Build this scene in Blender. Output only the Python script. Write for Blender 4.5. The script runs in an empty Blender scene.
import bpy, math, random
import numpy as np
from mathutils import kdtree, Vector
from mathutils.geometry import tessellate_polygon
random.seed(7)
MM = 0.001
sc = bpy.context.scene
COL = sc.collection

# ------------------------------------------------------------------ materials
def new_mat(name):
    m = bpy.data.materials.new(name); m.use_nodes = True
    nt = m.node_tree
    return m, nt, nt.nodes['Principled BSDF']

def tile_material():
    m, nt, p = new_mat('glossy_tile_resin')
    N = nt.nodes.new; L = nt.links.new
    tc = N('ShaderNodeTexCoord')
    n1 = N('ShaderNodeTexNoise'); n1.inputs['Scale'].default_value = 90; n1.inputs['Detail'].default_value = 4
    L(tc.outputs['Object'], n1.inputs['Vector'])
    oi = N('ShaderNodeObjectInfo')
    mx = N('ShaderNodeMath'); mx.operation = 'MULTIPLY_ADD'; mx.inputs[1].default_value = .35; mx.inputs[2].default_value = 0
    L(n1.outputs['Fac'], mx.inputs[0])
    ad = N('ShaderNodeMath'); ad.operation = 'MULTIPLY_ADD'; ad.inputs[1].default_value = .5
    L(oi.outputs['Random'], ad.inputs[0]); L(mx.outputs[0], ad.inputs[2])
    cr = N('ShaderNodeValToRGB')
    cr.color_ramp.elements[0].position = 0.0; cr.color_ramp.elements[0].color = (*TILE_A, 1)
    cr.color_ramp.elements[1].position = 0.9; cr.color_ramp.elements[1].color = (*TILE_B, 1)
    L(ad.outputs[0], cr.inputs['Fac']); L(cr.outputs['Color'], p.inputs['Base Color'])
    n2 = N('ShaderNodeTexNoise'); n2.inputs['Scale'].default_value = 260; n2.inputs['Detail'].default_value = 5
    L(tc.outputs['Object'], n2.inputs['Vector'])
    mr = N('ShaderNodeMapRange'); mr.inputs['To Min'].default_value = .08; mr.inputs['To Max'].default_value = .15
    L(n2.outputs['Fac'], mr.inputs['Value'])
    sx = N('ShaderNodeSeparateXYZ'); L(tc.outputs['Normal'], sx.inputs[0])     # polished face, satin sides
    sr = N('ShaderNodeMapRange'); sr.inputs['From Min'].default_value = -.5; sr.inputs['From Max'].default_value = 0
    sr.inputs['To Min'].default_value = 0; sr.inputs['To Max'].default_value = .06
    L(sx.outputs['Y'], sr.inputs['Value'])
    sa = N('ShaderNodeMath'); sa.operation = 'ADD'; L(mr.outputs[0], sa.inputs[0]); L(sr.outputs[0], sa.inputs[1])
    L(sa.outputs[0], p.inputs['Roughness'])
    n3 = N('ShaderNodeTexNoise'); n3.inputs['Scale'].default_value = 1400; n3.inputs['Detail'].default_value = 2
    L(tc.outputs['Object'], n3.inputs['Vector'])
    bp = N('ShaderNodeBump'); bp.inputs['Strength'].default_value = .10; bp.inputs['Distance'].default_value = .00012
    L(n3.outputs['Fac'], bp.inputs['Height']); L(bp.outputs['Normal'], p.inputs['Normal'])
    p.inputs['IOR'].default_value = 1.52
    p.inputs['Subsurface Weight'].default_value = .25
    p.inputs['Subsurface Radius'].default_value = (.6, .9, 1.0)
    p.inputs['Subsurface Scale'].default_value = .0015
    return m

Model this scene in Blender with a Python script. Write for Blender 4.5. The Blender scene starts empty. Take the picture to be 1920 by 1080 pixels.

To do> Quote verbatim the opening lines of the listing above, ending with the line where "COL = sc.collection" appears; include both endpoints and nothing more.

Result of the task>
Build this scene in Blender. Output only the Python script. Write for Blender 4.5. The script runs in an empty Blender scene.
import bpy, math, random
import numpy as np
from mathutils import kdtree, Vector
from mathutils.geometry import tessellate_polygon
random.seed(7)
MM = 0.001
sc = bpy.context.scene
COL = sc.collection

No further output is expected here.